Noktacık ile Anton
Erich Kästner (1931)
“Cesaret ancak kanın donmuşsa olur. […] Cesaret sadece yumrukla kanıtlanmaz, kafa da lazım.”
Noktacık zengin, Anton yoksul – buna rağmen ikisini derin bir dostluk birleştiriyor.
Bu ayrılmaz ikilinin hikayesi 30’lu yılların Berlin’inde geçiyor.
Noktacık kocaman, güzel bir dairede yaşıyor. Ailesinde aşçı ve hizmetçi çalışsa da hiç de kibirli değil. Noktacık’tan farklı olarak Anton yoksulluk içinde yaşıyor. Okuldan sonra, kendisi ve hasta annesi ayın sonunu getirebilsin diye para kazanmak, ardından da bütün ev işlerini yapmak zorunda. Bir gece her birinin farklı nedenlerle, Anton hayatta kalmak ve Noktacık hizmetçi kadına yardım etmek için dilendikleri Weidendammer Köprüsünde karşılaşırlar.

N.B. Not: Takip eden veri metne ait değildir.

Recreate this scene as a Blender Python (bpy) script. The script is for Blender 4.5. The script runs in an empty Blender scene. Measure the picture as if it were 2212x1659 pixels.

Sayısız farklılıklarına rağmen Noktacık ve Anton birbirinin en iyi arkadaşı olurlar. Noktacık her zaman ona yardım etmeye hazır, ama Anton da onu asla terk etmiyor. Birlikte yenilmez bir ekip oluştururlar.
Kästner, E., Noktacık ile Anton, Berlin 1931.